The other side of the coin on why there are ramp fees, from the good old days.
A small private airport, could be anywhere. We landed, purely to practice landings at various size runways. The owner came out and asked us how many gallons we were going to buy. None. She informed us the profit on the gas paid for the runway, and every plane that used the runway owed her money, donation, or gas purchase. Which did we prefer? We filled up, and her gas was about the same price as our home field.
When the sale of avgas fell, and its price rose, people avoided buying it at airports with more amenities, so ramp fees became common at the large airports.
As more airports became more sophisticated in their pavement, lighting, and pilot amenities, the costs rose.
We all appreciate clean restrooms, comfortable chairs to take a break on, and a computer terminal with weather and capable of filing flight plans.

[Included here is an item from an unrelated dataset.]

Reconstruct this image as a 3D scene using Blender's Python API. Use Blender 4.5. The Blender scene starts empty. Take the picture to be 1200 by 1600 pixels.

In the good old days, the airport where I was training, there was exactly one bathroom, unisex, and used by the mechanics to scrub up after oil changes. The paper towel dispenser was empty more often than full, and there was no hot water. The good news? NO LANDING FEE and no required fuel purchase.
Most of the airports that I have used for long cross country flights waived the fee if you filled the tanks, so I rarely paid a ramp fee. Another quirk in the system to raise an impropriate amount from transients, was the high tie down fees. If I was staying for more than 5 days, I paid the monthly fee, as it was typically equal to 4 or 5 days at the day rate.
The reality is that few airports today make a profit, they are subsidized by some government entity, and that is why they can afford VASI's, ILS, long runways, and large paved parking areas for both planes and cars. 50 years ago, my home field did not plow snow, it simply issued a NOTAM and closed the field. Today, it starts plowing as soon as there is more than an inch, and continues until snow stops falling. Two always clean bathrooms, computer terminal with full range of weather and flight planning capability, pilots lounge with comfortable seating, and several pilot and plane owner related magazines provide a totally different facility from the "Good Old Days" that I remember. And a huge screen with all aircraft radar readouts, that you can zoom in or out to see what the traffic is in the immediate area, or out on the airways.
The runways is 3 times as wide as back then, and has lights. The taxiways are wider than the rinway was, ang we have instrument approaches that work, and are legal.
High ramp fee for a piston single are an abomination, but they are a product of the huge improvements in the airport facilities that are there for all planes that land.